Directions: Quote, verbatim, all material below, without pictures.

Stored data:
──────────

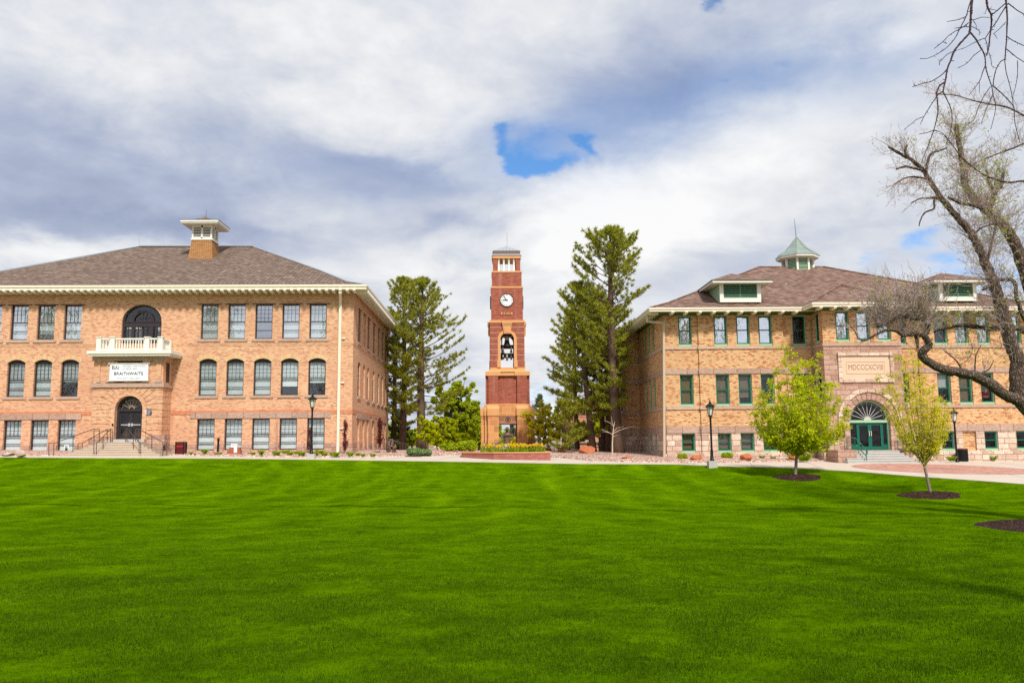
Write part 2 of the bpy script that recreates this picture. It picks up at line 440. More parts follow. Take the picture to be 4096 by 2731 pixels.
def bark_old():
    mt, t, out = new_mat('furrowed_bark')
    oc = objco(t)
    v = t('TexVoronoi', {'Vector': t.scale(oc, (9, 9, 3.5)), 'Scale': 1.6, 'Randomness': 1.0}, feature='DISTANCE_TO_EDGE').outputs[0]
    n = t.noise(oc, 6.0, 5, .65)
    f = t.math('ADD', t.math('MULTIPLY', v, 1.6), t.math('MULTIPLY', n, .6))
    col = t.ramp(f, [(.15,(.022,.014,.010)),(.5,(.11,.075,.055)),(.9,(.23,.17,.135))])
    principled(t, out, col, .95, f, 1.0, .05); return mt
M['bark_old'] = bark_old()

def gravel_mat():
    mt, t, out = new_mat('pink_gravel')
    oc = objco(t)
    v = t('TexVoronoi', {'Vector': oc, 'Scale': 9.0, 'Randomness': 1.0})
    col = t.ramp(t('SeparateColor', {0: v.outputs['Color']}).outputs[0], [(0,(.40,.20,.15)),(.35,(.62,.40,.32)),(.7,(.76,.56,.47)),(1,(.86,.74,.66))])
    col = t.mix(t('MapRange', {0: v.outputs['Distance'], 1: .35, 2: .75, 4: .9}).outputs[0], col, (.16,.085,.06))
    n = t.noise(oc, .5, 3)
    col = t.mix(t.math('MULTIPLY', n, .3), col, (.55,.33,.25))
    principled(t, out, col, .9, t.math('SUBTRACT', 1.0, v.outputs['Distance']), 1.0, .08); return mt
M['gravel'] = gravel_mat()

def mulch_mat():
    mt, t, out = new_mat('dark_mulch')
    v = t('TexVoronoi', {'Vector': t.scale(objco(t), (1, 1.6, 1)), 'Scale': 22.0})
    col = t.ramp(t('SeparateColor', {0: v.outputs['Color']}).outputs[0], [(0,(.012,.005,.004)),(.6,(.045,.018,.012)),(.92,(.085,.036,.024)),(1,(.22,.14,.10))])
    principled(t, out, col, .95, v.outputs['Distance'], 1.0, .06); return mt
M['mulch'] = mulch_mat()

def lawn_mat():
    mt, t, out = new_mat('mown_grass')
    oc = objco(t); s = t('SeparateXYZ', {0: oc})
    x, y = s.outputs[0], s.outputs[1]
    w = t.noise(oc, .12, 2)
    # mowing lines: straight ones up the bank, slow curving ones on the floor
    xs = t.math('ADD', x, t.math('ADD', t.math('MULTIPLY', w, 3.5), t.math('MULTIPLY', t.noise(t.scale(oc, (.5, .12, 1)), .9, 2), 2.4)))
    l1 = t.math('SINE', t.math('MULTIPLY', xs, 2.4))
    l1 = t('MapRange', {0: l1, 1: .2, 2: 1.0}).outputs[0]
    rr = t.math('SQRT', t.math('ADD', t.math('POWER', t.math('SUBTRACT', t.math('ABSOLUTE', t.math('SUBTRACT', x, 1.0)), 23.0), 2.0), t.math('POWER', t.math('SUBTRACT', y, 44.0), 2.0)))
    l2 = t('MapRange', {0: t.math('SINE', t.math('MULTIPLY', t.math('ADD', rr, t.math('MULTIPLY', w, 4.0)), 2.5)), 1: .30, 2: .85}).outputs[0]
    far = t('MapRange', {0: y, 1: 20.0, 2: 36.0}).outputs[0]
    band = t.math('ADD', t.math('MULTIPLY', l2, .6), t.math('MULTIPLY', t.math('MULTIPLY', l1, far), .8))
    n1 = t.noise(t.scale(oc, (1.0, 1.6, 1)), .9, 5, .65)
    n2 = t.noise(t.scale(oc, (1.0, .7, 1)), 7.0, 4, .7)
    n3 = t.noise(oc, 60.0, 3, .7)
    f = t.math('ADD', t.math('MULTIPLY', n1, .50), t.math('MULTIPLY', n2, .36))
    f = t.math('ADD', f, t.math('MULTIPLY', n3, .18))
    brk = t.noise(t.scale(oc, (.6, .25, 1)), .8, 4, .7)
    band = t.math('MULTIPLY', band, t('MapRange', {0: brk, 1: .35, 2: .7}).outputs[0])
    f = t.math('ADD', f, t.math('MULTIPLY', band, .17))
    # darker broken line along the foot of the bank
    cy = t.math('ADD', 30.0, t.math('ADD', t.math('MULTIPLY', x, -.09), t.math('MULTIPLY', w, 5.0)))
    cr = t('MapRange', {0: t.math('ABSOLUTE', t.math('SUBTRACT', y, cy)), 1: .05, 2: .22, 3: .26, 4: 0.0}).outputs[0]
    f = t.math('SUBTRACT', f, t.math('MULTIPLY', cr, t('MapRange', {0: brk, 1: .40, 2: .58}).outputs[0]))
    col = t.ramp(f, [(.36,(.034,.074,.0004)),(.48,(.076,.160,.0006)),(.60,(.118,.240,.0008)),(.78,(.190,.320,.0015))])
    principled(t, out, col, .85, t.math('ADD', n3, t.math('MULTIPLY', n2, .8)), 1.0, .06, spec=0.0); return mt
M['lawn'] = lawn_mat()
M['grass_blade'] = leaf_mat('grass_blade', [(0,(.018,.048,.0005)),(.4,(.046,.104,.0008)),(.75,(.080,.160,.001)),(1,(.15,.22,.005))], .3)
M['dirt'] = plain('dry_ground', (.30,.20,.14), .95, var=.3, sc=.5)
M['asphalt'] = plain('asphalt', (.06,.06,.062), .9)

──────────

Final answer:
Write part 2 of the bpy script that recreates this picture. It picks up at line 440. More parts follow. Take the picture to be 4096 by 2731 pixels.
def bark_old():
    mt, t, out = new_mat('furrowed_bark')
    oc = objco(t)
    v = t('TexVoronoi', {'Vector': t.scale(oc, (9, 9, 3.5)), 'Scale': 1.6, 'Randomness': 1.0}, feature='DISTANCE_TO_EDGE').outputs[0]
    n = t.noise(oc, 6.0, 5, .65)
    f = t.math('ADD', t.math('MULTIPLY', v, 1.6), t.math('MULTIPLY', n, .6))
    col = t.ramp(f, [(.15,(.022,.014,.010)),(.5,(.11,.075,.055)),(.9,(.23,.17,.135))])
    principled(t, out, col, .95, f, 1.0, .05); return mt
M['bark_old'] = bark_old()

def gravel_mat():
    mt, t, out = new_mat('pink_gravel')
    oc = objco(t)
    v = t('TexVoronoi', {'Vector': oc, 'Scale': 9.0, 'Randomness': 1.0})
    col = t.ramp(t('SeparateColor', {0: v.outputs['Color']}).outputs[0], [(0,(.40,.20,.15)),(.35,(.62,.40,.32)),(.7,(.76,.56,.47)),(1,(.86,.74,.66))])
    col = t.mix(t('MapRange', {0: v.outputs['Distance'], 1: .35, 2: .75, 4: .9}).outputs[0], col, (.16,.085,.06))
    n = t.noise(oc, .5, 3)
    col = t.mix(t.math('MULTIPLY', n, .3), col, (.55,.33,.25))
    principled(t, out, col, .9, t.math('SUBTRACT', 1.0, v.outputs['Distance']), 1.0, .08); return mt
M['gravel'] = gravel_mat()

def mulch_mat():
    mt, t, out = new_mat('dark_mulch')
    v = t('TexVoronoi', {'Vector': t.scale(objco(t), (1, 1.6, 1)), 'Scale': 22.0})
    col = t.ramp(t('SeparateColor', {0: v.outputs['Color']}).outputs[0], [(0,(.012,.005,.004)),(.6,(.045,.018,.012)),(.92,(.085,.036,.024)),(1,(.22,.14,.10))])
    principled(t, out, col, .95, v.outputs['Distance'], 1.0, .06); return mt
M['mulch'] = mulch_mat()

def lawn_mat():
    mt, t, out = new_mat('mown_grass')
    oc = objco(t); s = t('SeparateXYZ', {0: oc})
    x, y = s.outputs[0], s.outputs[1]
    w = t.noise(oc, .12, 2)
    # mowing lines: straight ones up the bank, slow curving ones on the floor
    xs = t.math('ADD', x, t.math('ADD', t.math('MULTIPLY', w, 3.5), t.math('MULTIPLY', t.noise(t.scale(oc, (.5, .12, 1)), .9, 2), 2.4)))
    l1 = t.math('SINE', t.math('MULTIPLY', xs, 2.4))
    l1 = t('MapRange', {0: l1, 1: .2, 2: 1.0}).outputs[0]
    rr = t.math('SQRT', t.math('ADD', t.math('POWER', t.math('SUBTRACT', t.math('ABSOLUTE', t.math('SUBTRACT', x, 1.0)), 23.0), 2.0), t.math('POWER', t.math('SUBTRACT', y, 44.0), 2.0)))
    l2 = t('MapRange', {0: t.math('SINE', t.math('MULTIPLY', t.math('ADD', rr, t.math('MULTIPLY', w, 4.0)), 2.5)), 1: .30, 2: .85}).outputs[0]
    far = t('MapRange', {0: y, 1: 20.0, 2: 36.0}).outputs[0]
    band = t.math('ADD', t.math('MULTIPLY', l2, .6), t.math('MULTIPLY', t.math('MULTIPLY', l1, far), .8))
    n1 = t.noise(t.scale(oc, (1.0, 1.6, 1)), .9, 5, .65)
    n2 = t.noise(t.scale(oc, (1.0, .7, 1)), 7.0, 4, .7)
    n3 = t.noise(oc, 60.0, 3, .7)
    f = t.math('ADD', t.math('MULTIPLY', n1, .50), t.math('MULTIPLY', n2, .36))
    f = t.math('ADD', f, t.math('MULTIPLY', n3, .18))
    brk = t.noise(t.scale(oc, (.6, .25, 1)), .8, 4, .7)
    band = t.math('MULTIPLY', band, t('MapRange', {0: brk, 1: .35, 2: .7}).outputs[0])
    f = t.math('ADD', f, t.math('MULTIPLY', band, .17))
    # darker broken line along the foot of the bank
    cy = t.math('ADD', 30.0, t.math('ADD', t.math('MULTIPLY', x, -.09), t.math('MULTIPLY', w, 5.0)))
    cr = t('MapRange', {0: t.math('ABSOLUTE', t.math('SUBTRACT', y, cy)), 1: .05, 2: .22, 3: .26, 4: 0.0}).outputs[0]
    f = t.math('SUBTRACT', f, t.math('MULTIPLY', cr, t('MapRange', {0: brk, 1: .40, 2: .58}).outputs[0]))
    col = t.ramp(f, [(.36,(.034,.074,.0004)),(.48,(.076,.160,.0006)),(.60,(.118,.240,.0008)),(.78,(.190,.320,.0015))])
    principled(t, out, col, .85, t.math('ADD', n3, t.math('MULTIPLY', n2, .8)), 1.0, .06, spec=0.0); return mt
M['lawn'] = lawn_mat()
M['grass_blade'] = leaf_mat('grass_blade', [(0,(.018,.048,.0005)),(.4,(.046,.104,.0008)),(.75,(.080,.160,.001)),(1,(.15,.22,.005))], .3)
M['dirt'] = plain('dry_ground', (.30,.20,.14), .95, var=.3, sc=.5)
M['asphalt'] = plain('asphalt', (.06,.06,.062), .9)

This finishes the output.